As usual, Maas went the John Carpenter route and did the score himself, with good results. There’s also a catchy theme song by a band called Loïs Lane. If Maas directed the video it’s not listed on his IMDb, but whoever did made an excellent summary of the movie’s money shots, plus the band performing on themed sets.
They later recorded their self-titled first album, which included “Amsterdamned.” The album’s first single, “It’s The First Time,” attracted the attention of Prince, who had them open for him for some shows of his Nude Tour in 1990. They asked him to appear on their third album Precious in 1992, so he produced it, co-writing two songs and playing on others.

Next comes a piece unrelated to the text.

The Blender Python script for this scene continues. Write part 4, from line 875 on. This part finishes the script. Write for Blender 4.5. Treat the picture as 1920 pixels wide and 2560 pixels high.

I have not been able to find any information about whether or not Prince saw and enjoyed AMSTERDAMNED. So I’m gonna assume he did and agreed with me that it’s pretty good and has enough truly unique qualities to be special.
October 6th, 2020 at 2:31 pm
I’ve been championing this weird little movie for years. I’m glad you dug it, Vern. I admit that it spends too much time on the “Dudes In Blazers Discussing Things” segments that no European genre movie made in the 20th century felt that it could live without, but you combine that amazing title, that awesome theme song, that ludicrous yet totally perfect premise, incredible location shooting, lot of underwater photography, solid slasher sequences, some Larry Cohen-esque dry humor, that amazing boat chase, and just the fact that it exists at all and you’ve got some kind of amstergoddamned miracle. Dickmas came early this year.